いままで、国鉄の労働組合や、経営陣との関わりについての本は多数刊行されている。労働組合側の本としては、たとえば動労の指導者・松崎明にまつわる本だけでもいくつもあるし、経営陣の本としては、「国鉄改革三人組」のひとり、葛西敬之(前JR東海社長・現会長)の『未完の国鉄改革』など、「勝てば官軍」側の本もいくつもある。しかし、国労・動労・鉄労、そして国鉄・政党・国会と絡めた通史は、いままで存在しなかった。テーマが巨大すぎて、俯瞰した通史を書くとしたら大著になってしまうということもあろうが、そういう状況のなかで、ようやく登場したのがこの本だ。

国労、動労、鉄労といった労働組合それぞれの成り立ち、性格、内部事情を綿密に描きながら、ところどころ、著者の考察や主観による感想が挟まれている。ちょっと創造できないくらいの労作なのに、とても読みやすい(でも整理しながらじゃないと混乱する)。



本書の記述をそのまま信じるならば、巷間言われている「国鉄の分割・民営化は、社会党つぶしのためにやった」というのは、後付けの、誤った史観である。当時首相だった中曽根康弘がそのように言っているのだから、それは真実なのだと思いがちだけれども、それを語ったのは1996年である。本書から孫引きする。

「総評を崩壊させようと思ったからね。国労が崩壊すれば、総評も崩壊するということを明確に意識してやったわけです」(AERA、一九九六・十二・三〇)

しかし、労政の場にいた著者の考察が鋭い。

自民党の三塚博が委員長を務める「自民党国鉄基本問題会議国鉄再建に関する小委員会」(三塚小委員会)が成立したのが1982年2月。4月には「管理経営権及び職場規律の確立に関する提言」を行い、その中で「議員兼職の禁止」を挙げる。当時、まだ有力な政党だった社会党の自治体議員の7割が官民の労組出身者である。国労は1割近い。兼職を禁止すれば、社会党の自治体議員が1割減るわけだ。これについて、著者は

この問題は国鉄改革問題に悪乗りした政権党の横車以外の何ものでもなかった。

と書いている。つまり、社会党潰しありきでの国鉄改革ではなく、国鉄改革を利用して社会党つぶしをはかった、という流れなのだ(本書を信じるとすれば)。この点、現在の「常識」がその逆になっているような気がする。
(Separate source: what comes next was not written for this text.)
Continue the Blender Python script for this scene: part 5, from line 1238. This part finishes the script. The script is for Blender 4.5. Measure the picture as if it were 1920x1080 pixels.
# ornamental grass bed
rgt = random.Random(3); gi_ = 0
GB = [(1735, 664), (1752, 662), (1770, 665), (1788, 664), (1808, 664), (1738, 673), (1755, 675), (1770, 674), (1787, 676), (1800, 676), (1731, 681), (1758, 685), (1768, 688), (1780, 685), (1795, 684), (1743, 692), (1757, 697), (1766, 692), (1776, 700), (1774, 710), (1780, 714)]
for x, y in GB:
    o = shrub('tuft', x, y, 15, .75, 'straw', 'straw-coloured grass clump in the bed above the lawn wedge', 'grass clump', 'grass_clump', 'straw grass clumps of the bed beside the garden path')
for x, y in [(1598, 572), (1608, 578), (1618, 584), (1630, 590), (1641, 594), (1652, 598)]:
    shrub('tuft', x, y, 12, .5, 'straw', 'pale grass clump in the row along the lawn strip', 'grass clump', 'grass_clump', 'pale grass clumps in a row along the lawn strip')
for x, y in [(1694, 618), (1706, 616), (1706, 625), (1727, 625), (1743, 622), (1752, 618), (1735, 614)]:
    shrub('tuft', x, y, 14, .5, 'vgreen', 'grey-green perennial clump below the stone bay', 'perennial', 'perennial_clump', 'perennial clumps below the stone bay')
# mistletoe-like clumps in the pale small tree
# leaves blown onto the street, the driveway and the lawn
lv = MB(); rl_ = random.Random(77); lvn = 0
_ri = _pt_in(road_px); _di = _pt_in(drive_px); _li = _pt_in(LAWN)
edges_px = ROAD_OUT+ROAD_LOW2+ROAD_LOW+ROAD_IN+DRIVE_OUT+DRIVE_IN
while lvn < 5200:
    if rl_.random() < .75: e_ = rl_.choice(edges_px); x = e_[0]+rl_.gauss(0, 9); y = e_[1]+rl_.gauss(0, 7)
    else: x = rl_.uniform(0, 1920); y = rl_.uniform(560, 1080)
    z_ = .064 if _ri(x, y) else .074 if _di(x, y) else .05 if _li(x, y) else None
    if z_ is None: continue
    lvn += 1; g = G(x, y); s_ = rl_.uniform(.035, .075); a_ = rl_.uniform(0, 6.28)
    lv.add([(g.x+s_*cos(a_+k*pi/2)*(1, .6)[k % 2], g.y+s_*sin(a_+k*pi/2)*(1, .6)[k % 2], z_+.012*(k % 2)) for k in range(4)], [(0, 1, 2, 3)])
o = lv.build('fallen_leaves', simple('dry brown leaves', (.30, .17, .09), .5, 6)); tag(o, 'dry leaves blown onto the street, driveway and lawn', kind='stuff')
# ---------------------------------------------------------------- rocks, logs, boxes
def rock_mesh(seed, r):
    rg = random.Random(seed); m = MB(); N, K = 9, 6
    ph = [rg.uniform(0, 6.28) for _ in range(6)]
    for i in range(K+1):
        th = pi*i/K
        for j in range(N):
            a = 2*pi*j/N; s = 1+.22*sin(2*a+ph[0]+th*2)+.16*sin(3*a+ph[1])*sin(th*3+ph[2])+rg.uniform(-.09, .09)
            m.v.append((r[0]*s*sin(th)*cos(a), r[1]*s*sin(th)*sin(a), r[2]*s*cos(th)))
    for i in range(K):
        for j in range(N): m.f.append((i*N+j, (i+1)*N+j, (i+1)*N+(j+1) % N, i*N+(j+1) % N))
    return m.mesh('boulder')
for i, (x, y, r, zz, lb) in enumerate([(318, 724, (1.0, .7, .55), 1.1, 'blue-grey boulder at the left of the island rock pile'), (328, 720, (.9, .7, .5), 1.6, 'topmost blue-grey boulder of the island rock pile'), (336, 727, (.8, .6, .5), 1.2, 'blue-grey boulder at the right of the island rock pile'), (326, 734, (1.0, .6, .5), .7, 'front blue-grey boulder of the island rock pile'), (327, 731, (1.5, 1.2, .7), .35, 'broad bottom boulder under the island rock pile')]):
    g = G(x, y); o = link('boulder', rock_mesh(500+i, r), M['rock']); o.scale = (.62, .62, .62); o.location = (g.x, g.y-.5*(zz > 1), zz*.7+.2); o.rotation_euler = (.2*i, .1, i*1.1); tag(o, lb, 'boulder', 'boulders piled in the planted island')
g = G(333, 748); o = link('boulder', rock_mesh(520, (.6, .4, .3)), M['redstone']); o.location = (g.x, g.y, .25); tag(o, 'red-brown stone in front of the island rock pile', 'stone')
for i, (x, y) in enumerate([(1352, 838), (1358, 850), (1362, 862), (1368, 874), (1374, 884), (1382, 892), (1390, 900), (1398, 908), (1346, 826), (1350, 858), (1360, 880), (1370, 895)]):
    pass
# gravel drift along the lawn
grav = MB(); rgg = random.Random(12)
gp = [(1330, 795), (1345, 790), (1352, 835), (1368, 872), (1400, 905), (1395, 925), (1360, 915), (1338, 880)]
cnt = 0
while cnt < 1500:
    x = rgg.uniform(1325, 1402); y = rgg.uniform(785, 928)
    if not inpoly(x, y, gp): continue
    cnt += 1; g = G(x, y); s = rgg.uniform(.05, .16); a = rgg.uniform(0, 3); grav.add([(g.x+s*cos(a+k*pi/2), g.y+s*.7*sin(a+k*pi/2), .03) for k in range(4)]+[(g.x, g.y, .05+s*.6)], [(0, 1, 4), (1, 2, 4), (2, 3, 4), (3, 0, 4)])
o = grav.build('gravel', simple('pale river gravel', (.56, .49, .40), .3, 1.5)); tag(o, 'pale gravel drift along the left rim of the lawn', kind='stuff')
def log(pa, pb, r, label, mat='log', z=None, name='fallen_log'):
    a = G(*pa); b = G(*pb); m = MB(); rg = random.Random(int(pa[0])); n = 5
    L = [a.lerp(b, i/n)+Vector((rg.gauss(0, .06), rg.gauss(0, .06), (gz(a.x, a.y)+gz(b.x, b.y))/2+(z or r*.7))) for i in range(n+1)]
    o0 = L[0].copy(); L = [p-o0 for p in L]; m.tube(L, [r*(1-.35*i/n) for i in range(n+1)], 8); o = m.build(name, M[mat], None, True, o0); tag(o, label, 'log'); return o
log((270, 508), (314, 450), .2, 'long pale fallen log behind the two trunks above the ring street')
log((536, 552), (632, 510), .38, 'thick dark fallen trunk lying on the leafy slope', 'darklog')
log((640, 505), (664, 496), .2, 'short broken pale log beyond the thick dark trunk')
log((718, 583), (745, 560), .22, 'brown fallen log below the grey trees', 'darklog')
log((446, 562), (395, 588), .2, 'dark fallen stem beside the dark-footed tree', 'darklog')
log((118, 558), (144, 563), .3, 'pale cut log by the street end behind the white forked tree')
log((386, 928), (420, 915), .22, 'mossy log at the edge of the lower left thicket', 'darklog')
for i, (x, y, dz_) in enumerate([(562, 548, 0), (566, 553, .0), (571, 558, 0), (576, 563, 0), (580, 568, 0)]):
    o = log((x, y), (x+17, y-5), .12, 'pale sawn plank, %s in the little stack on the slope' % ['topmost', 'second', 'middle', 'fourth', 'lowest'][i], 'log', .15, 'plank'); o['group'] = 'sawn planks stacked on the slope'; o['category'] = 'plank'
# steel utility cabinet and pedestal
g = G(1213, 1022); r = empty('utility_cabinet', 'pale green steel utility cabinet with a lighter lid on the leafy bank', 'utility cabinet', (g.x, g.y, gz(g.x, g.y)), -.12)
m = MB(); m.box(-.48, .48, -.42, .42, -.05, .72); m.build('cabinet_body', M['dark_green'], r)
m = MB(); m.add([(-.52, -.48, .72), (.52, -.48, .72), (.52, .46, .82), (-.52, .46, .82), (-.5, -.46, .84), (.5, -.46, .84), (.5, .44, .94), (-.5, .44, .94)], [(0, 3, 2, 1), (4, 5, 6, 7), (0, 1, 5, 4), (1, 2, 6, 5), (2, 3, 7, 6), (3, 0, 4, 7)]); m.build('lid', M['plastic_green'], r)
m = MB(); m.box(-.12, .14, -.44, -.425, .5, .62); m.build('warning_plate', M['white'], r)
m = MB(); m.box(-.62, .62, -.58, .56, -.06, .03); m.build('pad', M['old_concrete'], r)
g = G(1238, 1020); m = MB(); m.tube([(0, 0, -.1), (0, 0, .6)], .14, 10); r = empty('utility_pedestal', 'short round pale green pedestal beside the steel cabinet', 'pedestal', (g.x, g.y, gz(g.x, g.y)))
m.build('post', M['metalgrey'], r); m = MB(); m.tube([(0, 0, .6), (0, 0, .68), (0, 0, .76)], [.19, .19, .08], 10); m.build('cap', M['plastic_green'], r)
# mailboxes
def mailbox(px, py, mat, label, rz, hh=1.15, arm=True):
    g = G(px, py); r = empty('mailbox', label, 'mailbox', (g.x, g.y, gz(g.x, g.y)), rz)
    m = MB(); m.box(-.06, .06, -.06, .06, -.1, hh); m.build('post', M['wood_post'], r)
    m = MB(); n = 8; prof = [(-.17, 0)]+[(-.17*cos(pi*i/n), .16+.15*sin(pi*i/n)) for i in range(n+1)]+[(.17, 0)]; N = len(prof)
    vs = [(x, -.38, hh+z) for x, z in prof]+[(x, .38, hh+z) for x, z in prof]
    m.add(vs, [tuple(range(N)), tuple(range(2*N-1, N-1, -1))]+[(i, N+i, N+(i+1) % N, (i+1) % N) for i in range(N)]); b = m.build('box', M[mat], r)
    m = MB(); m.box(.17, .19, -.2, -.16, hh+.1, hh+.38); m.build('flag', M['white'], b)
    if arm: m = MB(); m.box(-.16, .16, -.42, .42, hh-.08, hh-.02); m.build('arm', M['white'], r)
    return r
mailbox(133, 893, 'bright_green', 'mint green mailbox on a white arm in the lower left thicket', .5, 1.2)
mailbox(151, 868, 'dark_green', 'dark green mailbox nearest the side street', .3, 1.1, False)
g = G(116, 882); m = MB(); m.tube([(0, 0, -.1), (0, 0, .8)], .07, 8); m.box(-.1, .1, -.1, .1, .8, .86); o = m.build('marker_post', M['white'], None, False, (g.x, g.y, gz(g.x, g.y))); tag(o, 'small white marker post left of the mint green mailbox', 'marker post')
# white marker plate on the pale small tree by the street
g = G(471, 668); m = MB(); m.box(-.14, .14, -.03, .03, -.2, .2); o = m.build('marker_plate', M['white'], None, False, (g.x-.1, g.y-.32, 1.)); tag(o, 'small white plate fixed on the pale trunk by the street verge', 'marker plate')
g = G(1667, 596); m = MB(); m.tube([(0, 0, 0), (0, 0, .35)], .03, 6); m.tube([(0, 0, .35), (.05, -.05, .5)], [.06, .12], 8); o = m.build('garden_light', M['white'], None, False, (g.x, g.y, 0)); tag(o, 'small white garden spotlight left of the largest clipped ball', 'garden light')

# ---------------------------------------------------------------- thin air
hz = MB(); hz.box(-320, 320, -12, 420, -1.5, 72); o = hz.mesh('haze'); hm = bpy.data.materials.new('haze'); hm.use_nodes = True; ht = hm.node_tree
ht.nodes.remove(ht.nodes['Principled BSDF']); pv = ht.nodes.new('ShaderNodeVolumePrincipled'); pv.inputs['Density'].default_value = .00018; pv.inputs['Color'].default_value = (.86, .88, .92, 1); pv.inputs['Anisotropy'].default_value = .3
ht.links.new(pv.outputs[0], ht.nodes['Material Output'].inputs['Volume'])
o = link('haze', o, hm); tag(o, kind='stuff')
また、中曽根を最初に「風見鶏」と揶揄したのがだれかは私は知らないが、中曽根が首相になったとき、仁杉巌を国鉄総裁に、細田吉蔵を運輸大臣に据えた。ふたりとも、分割反対派である。それが1983年12月。三塚小委員の提言の後にも関わらず、である。そんな中曽根が、当初から社会党潰しを目論んでいたとは考えづらい。目論んでいたならば、最初から、分割派の人物を国鉄総裁と運輸大臣に据えるはずだ。



もうひとつ思うことは、マスメディアのひどさである。「マル生」のときは、労働組合を支持した。しかし「スト権スト」のときは手のひらを返した。そして、国鉄改革の時には、国鉄経営陣(分割反対派)のオフレコ話を、朝日新聞記者がスパイよろしく葛西ら分割派に伝え、状況証拠からすれば、それがひきがねとなって国鉄経営陣の分割反対派は更迭されることになった。



本書を読んで、高校時代の政治の授業を思い出した。受験に関係ないのでほとんど聞いていなかったが、総評・同盟、といったことはおぼえている。しかし、社会に出てもいない高校生に労働組合やナショナルセンターのことを話しても、理解できるわけがないだろう。

と言いながら、本書を読むには、そうした知識が必要となる。社会党と共産党、民社党は何が違ったのか。社会党右派と左派はどう違うのか。階級闘争とは何か。また、三公社五現業とはなにか。かつて、労働運動を主導していたのは民間企業ではなく官公庁の組合だったこと。それに対して民間の労組には民間の考え方があったこと。そうしたことは、現代では実感しづらいし、もしかしたら20年前でもすでにオールドスタイルだったかもしれない。でも、そういうことを踏まえないと、本書は読めない。

さらに、『未完の国鉄改革』(葛西)等を読んだ方も多いと思うが、この本は、あくまで勝者の書いた歴史書であり、勝者ながら「看板会社」JR東日本に行けなかった葛西による本である、というくらいの見方ができる必要がある。葛西の著書については、元JR東日本社長である山之内秀一郎の著書『JRはなぜ変われたか』において「分割・民営化の流れをもっとも知っているのは元運輸事務次官にしてJR東日本初代社長・住田正二である。氏が語っていないことを、私はまだ話すつもりはない(大意)」というような書き方をしている。一般読者は、相変わらず真相は藪の中である。



本書は、歴史の教科書と同一視するのがいい。読みながら、自分が興味を持った分野や用語から知識を拡充していく。調べたあとで本書に戻ると、一段と理解が深まる。場合に寄っては「違うんじゃないの?」という意見を持てるようになるかもしれない。そうした使い方が、本書にはあっていると思う。

鉄道史に興味がある人には、ぜひ読んでもらいたい一冊だ。